Bagi pengguna kartu kredit yang diterbitkan oleh bank tertentu, mungkin banyak yang punya pengalaman seperti yang saya alami.
Kalau saya berbelanja dengan menggunakan kartu kredit, biasanya tak lama setelah itu saya menerima email dari bank penerbit kartu.
Isi email tersebut "merayu" saya agar jangan membayar tagihan belanja tersebut secara sekaligus, namun cukup sebesar pembayaran minimal (10 persen dari total belanja), dan sisa tagihan dibayar dengan sistem cicilan.
Tapi, selama ini saya tidak pernah tergoda, selalu sebelum jatuh tempo tagihan, semua utang saya lunasi, sehingga saya tidak terkena beban bunga.
Namun demikian, tetap saya terkena biaya berkaitan dengan kepemilikan kartu kredit tersebut, yakni annual fee (iuran tahunan), dan biaya administrasi bulanan.
Logika umum, jika kita memberi utang kepada seseorang, pasti kita lebih suka si peminjam melunasi sekaligus ketimbang dicicil. Tapi, karena bank memang berbisnis dari utang nasabah, logikanya tidak seperti logika umum.
Justru bank tidak suka nasabah membayar cepat-cepat sekaligus. Semakin panjang periode cicilan, bank semakin senang, karena bunga yang diterima bank semakin besar.
Tidak hanya untuk kartu kredit, untuk kredit lain pun, pihak bank "tidak senang" bila nasabah buru-buru melunasi semua utangnya, padahal masih dalam periode cicilan.
Lihat saja para peminjam kredit pemilikan rumah (KPR).
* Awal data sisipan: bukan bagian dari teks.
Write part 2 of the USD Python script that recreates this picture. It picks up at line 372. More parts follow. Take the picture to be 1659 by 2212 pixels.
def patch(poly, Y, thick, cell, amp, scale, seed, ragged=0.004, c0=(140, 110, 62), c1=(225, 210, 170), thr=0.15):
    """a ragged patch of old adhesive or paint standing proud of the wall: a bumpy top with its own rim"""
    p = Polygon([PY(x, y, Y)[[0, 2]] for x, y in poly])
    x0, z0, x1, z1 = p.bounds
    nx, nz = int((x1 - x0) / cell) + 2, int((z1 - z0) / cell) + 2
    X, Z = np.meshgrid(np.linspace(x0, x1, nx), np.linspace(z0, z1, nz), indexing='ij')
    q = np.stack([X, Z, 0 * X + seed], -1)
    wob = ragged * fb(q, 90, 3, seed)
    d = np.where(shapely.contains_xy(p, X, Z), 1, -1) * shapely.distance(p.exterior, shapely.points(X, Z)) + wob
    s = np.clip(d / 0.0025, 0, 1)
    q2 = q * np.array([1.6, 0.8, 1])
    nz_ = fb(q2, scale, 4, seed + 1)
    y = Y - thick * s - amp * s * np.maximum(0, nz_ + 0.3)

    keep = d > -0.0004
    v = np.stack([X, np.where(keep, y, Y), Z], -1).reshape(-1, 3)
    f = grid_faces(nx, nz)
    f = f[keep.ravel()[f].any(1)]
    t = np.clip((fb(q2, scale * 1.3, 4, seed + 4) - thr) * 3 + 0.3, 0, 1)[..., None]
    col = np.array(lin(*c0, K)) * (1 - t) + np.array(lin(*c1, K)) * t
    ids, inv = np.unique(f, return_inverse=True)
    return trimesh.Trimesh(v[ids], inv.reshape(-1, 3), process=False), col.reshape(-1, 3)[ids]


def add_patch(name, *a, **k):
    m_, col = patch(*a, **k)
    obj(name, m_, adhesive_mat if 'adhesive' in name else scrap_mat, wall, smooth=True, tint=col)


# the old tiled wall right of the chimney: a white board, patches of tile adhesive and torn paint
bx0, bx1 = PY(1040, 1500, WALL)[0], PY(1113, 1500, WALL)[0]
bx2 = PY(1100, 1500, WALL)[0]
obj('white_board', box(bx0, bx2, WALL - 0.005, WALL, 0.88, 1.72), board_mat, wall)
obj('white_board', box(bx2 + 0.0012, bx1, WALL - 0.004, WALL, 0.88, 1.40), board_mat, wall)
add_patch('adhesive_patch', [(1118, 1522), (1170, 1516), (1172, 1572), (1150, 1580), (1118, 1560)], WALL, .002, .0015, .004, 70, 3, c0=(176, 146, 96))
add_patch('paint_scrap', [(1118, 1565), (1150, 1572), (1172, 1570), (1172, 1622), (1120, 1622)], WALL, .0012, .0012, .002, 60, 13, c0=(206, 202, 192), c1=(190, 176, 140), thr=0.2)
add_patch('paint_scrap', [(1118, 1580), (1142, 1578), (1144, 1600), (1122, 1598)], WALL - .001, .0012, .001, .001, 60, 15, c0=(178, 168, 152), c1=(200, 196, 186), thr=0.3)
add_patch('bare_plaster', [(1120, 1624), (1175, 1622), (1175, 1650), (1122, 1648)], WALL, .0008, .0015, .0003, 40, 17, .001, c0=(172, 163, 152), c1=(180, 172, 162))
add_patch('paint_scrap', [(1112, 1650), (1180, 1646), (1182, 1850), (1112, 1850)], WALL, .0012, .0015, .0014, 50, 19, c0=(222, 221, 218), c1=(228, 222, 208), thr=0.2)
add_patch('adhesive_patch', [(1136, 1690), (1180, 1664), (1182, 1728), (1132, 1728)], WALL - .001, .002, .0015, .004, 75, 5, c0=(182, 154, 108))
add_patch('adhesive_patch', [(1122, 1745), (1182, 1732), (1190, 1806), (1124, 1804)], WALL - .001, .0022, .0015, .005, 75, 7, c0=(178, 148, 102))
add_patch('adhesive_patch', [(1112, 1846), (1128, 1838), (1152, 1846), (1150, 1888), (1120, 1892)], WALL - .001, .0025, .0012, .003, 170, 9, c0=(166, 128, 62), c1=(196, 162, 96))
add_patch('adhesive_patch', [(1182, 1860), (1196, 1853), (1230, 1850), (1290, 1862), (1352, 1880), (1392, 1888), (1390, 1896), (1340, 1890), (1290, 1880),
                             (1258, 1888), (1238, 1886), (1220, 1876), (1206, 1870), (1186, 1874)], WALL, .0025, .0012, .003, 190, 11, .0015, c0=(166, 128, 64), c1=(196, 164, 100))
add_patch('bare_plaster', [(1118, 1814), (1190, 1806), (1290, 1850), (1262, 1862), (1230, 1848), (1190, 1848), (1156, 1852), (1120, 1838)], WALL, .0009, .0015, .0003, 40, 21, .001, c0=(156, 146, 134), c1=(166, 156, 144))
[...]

Jika periode kredit selama 15 tahun, namun pada tahun kedelapan nasabah ingin melunasi semua utang, bank akan mengenakan semacam denda untuk pelunasan dipercepat tersebut.
Namun, dari kacamata nasabah, jika memang sudah punya dana yang cukup, tetap lebih menguntungkan dilakukan pelunasan yang dipercepat.
Toh, denda yang dikenakan bank masih jauh lebih kecil dari biaya bunga yang harus ditanggung nasabah jika tetap mencicil sesuai jadwal semula.